Seven Marks of a Healthy, Thriving Church
1. Rooted in God’s Design
A healthy church boldly teaches that every human being is made in God’s image—not as self-invented creatures shaped by feelings or desires, but as persons designed by the Creator. Our identity is received, not constructed. As Dr. Everett Piper quipped, “We are made in the image of God, not the image of dog.” We are to be ruled by the shared character of the Creator, not the animal instincts of evolution.
This is why the church holds fast to God’s design for humanity, marriage, and sexuality—not because we are scared or narrow-minded, but because this is where human flourishing happens. A healthy church restores this design like cleaning layers of grime off a priceless painting until beauty shines through.
2. A Community of Personal Transformation
A thriving church does not merely affirm people in their brokenness—it calls and equips them to be made new in Christ, to be transformed. Jesus is Lord—not libido (Piper again), not self-expression, not our desires or feelings. In a healthy church, chains break. Wounds begin to heal. Addictions lose their power. The image of God is restored—not perfectly yet, but truly. It’s like going to the gym and actually getting stronger—not just wearing the outfit and taking selfies.
3. Marked by Holiness that Expresses True Love
Holiness and love are the lifeblood of the Bible. Holiness is love rightly ordered—thinking as God thinks, loving as God loves, living as God designed. It’s the image of God being fully restored in us so that we reflect his nature and character.
Holiness saves love from its cultural distortion. True love isn’t lazy affirmation of whatever someone feels. That’s not love—it’s abandonment. Real love seeks the good of the other, even when it wounds or offends, because it aligns with God’s truth. A healthy church models this bold, gracious way of loving: speaking truth, offering grace, guarding dignity, and refusing to abandon people to lies that destroy.

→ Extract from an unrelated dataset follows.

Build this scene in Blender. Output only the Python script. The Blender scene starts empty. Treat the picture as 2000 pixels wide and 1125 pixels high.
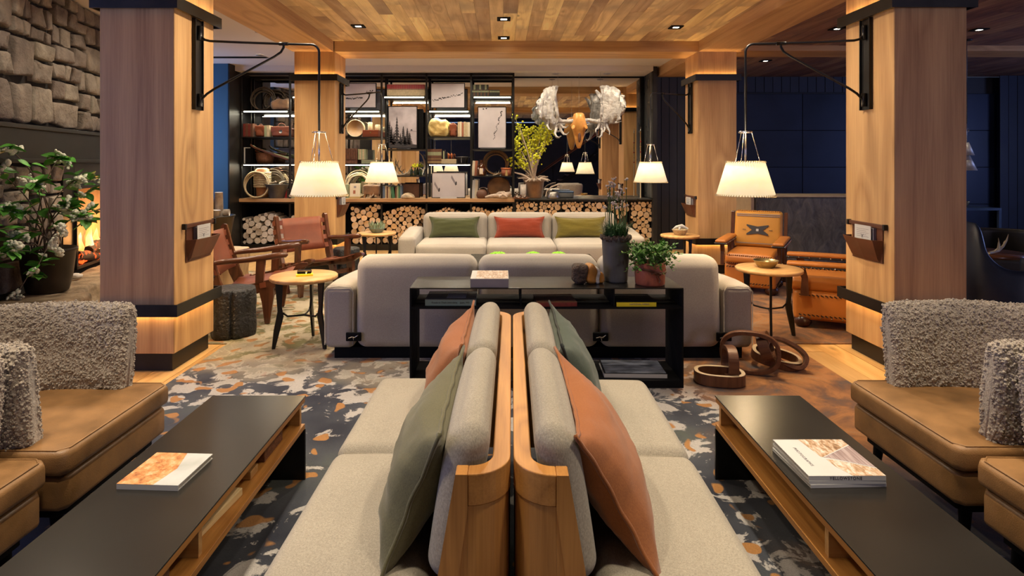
import bpy, math, random
from math import pi, sin, cos, radians as R, sqrt, atan2
from mathutils import Vector, Matrix, noise as MN
random.seed(7)
S = bpy.context.scene
C = S.collection
F = 1150.0                                   # focal length in pixels of a 2000-wide frame
def X(px, Y): return (px - 978) * Y / F      # metres from a measured pixel, at a known depth Y
def Z(py, Y): return 1.5 - (py - 318) * Y / F

# ------------------------------------------------------------------ camera, world, exposure
cam = bpy.data.objects.new('camera', bpy.data.cameras.new('camera')); C.objects.link(cam)
cam.location = (0, 0, 1.5); cam.rotation_euler = (pi/2, 0, 0)
cam.data.sensor_width = 36; cam.data.lens = 36 * F / 2000
cam.data.shift_x = 0.011; cam.data.shift_y = -0.12225; cam.data.clip_start = 0.05
S.camera = cam
S.view_settings.view_transform = 'Standard'; S.view_settings.look = 'None'
S.view_settings.gamma = 1; S.view_settings.use_curve_mapping = False
S.view_settings.exposure = 0.25
W = bpy.data.worlds.new('world'); S.world = W; W.use_nodes = True
W.node_tree.nodes['Background'].inputs[0].default_value = (0.30, 0.42, 0.70, 1)
W.node_tree.nodes['Background'].inputs[1].default_value = 1.0

def light(kind, name, loc, energy, color, size=0.1, rot=(0, 0, 0), size_y=None, spot=None, blend=0.6):
    l = bpy.data.lights.new(name, kind); l.energy = energy; l.color = color
    if kind == 'AREA':
        l.size = size
        if size_y: l.shape = 'RECTANGLE'; l.size_y = size_y
    else: l.shadow_soft_size = size
    if kind == 'SPOT': l.spot_size = spot; l.spot_blend = blend
    o = bpy.data.objects.new(name, l); C.objects.link(o); o.location = loc; o.rotation_euler = rot
    return o
WARM = (1.0, 0.74, 0.45); NEUT = (1.0, 0.84, 0.63); COOL = (0.55, 0.70, 1.0)
# daylight from the left windows behind the camera, then three added fills without windows
light('AREA', 'window_daylight', (-6.15, 0.9, 1.75), 82, (0.42, 0.46, 1.0), 3.4, (R(90), 0, R(-90)), 2.4)
light('AREA', 'blue_wall_fill', (-5.45, 9.0, 1.9), 22, (0.34, 0.55, 1.0), 1.1, (R(90), 0, R(-75)), 1.8)  # added to lift the blue wall; the side wall here is solid
light('AREA', 'rear_right_fill', (6.6, -2.7, 1.8), 75, (0.80, 0.72, 1.0), 1.8, (R(90), 0, 0), 2.0)  # added to lift the right column front; the rear wall has no opening
light('AREA', 'navy_wall_fill', (11.2, 6.5, 1.8), 90, (0.34, 0.45, 1.0), 3.0, (R(90), 0, R(90)), 2.2)  # added cool fill for the navy wall at right, no window built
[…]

4. On Mission with God’s Kingdom
The church does not exist for itself. It is not here to meet its own needs, pursue its comfort, or preserve its traditions. It exists to extend Jesus’ redeeming mission in the world. That means feeding the hungry, welcoming the stranger, defending the vulnerable, confronts the evildoer, and proclaims the gospel boldly—not for survival or popularity, but for love. The Church carries on what Christ began, by His Spirit, until He returns.
5. Shaped by a Christlike, Spirit-Filled Culture
You can feel the difference in a healthy church—not because of the music style or the coffee, but in its atmosphere of grace and truth. Joy, forgiveness, conviction, patience, humility—the Spirit’s presence is real and people are regularly being changed. No one pretends perfection. No one excuses sin. But all are drawn toward Jesus. And all are safe to be unfinished in His hands. It’s like breathing fresh air after being stuck in a dank basement.

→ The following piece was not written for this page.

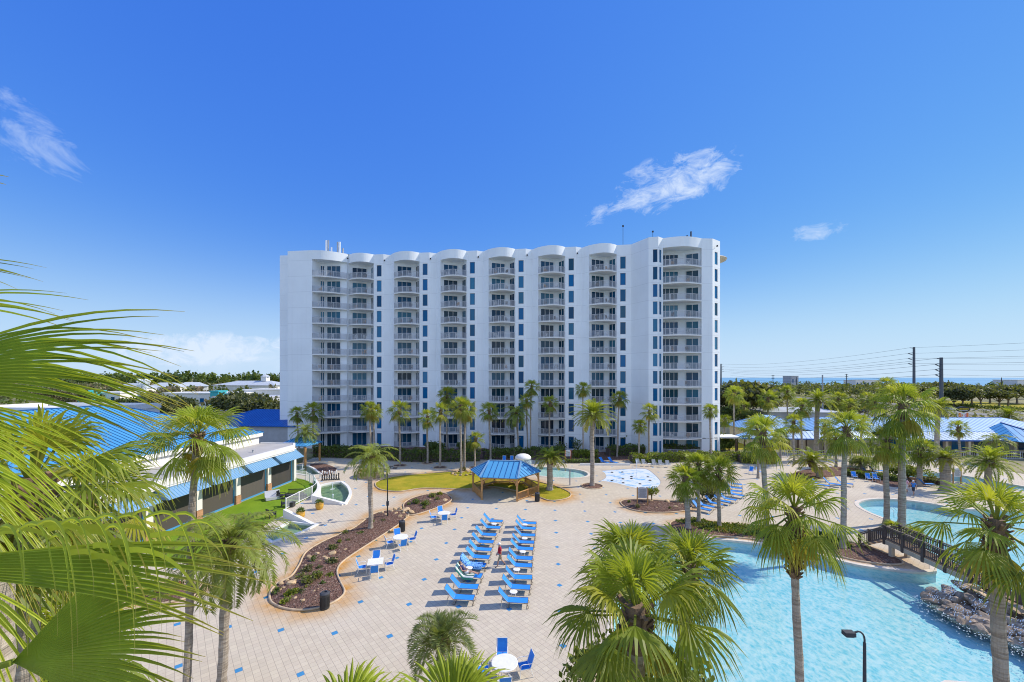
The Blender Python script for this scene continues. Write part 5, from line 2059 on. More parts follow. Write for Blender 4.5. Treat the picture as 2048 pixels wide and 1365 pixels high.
g.build('deck', MAT['wood_deck'], fb, world=True)
g = MB()
for a, b in ((LFT[1], LFT[2]), (RGT[1], RGT[2])):
    g.bar((a[0], a[1], a[2] - .18), (b[0], b[1], b[2] - .18), .12, .32)
g.bar((LFT[3][0], LFT[3][1], .5), (LFT[4][0], LFT[4][1], .5), .14, .4)
for (x_, y_) in ((29.1, 31.3), (30.3, 31.3), (28.9, 25.9), (30.1, 25.9)):
    g.box((x_ + .06, y_, .2), (.26, .26, 1.55))
g.build('beam', MAT['wall_beige'], fb, world=True)
for side in (LFT, RGT):
    for si_, (a, b) in enumerate(zip(side, side[1:])):
        a, b = Vector(a), Vector(b)
        g = MB()
        L = (b - a).length
        g.bar(a + UP * 1.05, b + UP * 1.05, .14, .06)
        g.bar(a + UP * .92, b + UP * .92, .05, .09)
        g.bar(a + UP * .14, b + UP * .14, .05, .09)
        n = int(L / .13)
        for i in range(n):
            p = a.lerp(b, (i + .5) / n)
            g.box((p.x, p.y, p.z + .53), (.04, .04, .8))
        g.build('railing', MAT['wood_dark'], fb, world=True)
        npst = max(1, round(L / 1.6))
        for i in range(1 if si_ else 0, npst + 1):
            p = a.lerp(b, i / npst)
            g = MB()
            g.box((p.x - .05 if side is LFT else p.x + .05, p.y, p.z + .38), (.14, .18, 1.5))
            g.build('post', MAT['wood_dark'], fb, world=True)

# ---- rocks
RK = random.Random(9)


def rock_mesh(name, m, r, seed):
    rnd = random.Random(seed)
    bm = bmesh.new()
    bmesh.ops.create_icosphere(bm, subdivisions=2, radius=1)
    sx, sy, sz = rnd.uniform(.8, 1.25), rnd.uniform(.7, 1.1), rnd.uniform(.5, .8)
    cuts = [(Vector((rnd.gauss(0, 1), rnd.gauss(0, 1), rnd.gauss(0, .8))).normalized(), rnd.uniform(.55, .85)) for _ in range(9)]
    for v_ in bm.verts:
        for n_, d_ in cuts:
            e = v_.co.dot(n_) - d_
            if e > 0:
                v_.co -= n_ * e
        v_.co += Vector((rnd.uniform(-.05, .05),) * 3)
        v_.co = Vector((v_.co.x * sx * r, v_.co.y * sy * r, v_.co.z * sz * r))
    me = bpy.data.meshes.new(name)
    bm.to_mesh(me)
    bm.free()
    me.materials.append(MAT[m])
    return me


RTAN = [rock_mesh('boulder', 'rock_tan', 1, s) for s in range(5)]
RGRY = [rock_mesh('rock', 'rock_grey', 1, s + 20) for s in range(6)]


def rock(px, py, size, label, group, pool=None, z=.08, pos=None):
    p = pos or G(px, py)
    me = (pool or RTAN)[RK.randrange(len(pool or RTAN))]
    o = bpy.data.objects.new('boulder', me)
    COL.objects.link(o)
    o.location = (p[0], p[1], (p[2] if pos else 0) + z + size * .25)
    o.rotation_euler = (RK.uniform(-.3, .3), RK.uniform(-.3, .3), RK.uniform(0, 6.28))
    o.scale = (size, size * RK.uniform(.75, 1.1), size * RK.uniform(.7, 1.1))
    tag(o, label, 'rock', group)
    return o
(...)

6. Every Member Equipped and Serving
In a healthy church, everyone matters. Everyone has a role. Ministry is not the job of the pastor, paid staff, or a few dedicated volunteers; it’s the work of the whole body. When only the pastor or staff “do ministry,” the church is like a football team where only the quarterback touches the ball while the other players sit and watch from the sidelines. In a healthy church, the whole team is on the field, using their Spirit-given gifts for the good of the whole.
7. Courageous and Willing to Change for God’s Glory
A faithful church never changes the gospel—but is willing to change methods, habits, and structures for the sake of the mission. It’s unselfishly willing to lose something in order to adapt for the sake of the mission. It’s like Grandma finally moving her favorite chair because the family’s outgrown the room. Change isn’t easy—but necessary for life in the church to flourish. A healthy church rises when the whole body—pastors, teachers, volunteers, prayer warriors, givers, encouragers—moves in step with Christ.
A Church Worth Becoming
If you’ve ever looked around your church and thought, “There has to be more than this,” you’re right. God’s vision is bigger: a people remade in His image, holy in love and truth, alive with His Spirit, and continuing Jesus’ mission in the world. This isn’t fantasy. It’s what Christ died and rose to create. And it’s what the world, beneath its confusion and hunger, longs to see.
The world is broken. The gospel is glorious. The Church, when truly alive, is the most beautiful, hopeful force on earth. The world is longing—whether it knows it or not—for the holy, beautiful, alive Church of Jesus Christ.
So let’s not settle.
Let’s become this Church. Together.
- Ayars, M., C. Bounds, C. Friedeman, Holiness: A Biblical, Historical, and Systematic Theology. IVP Academic (2023).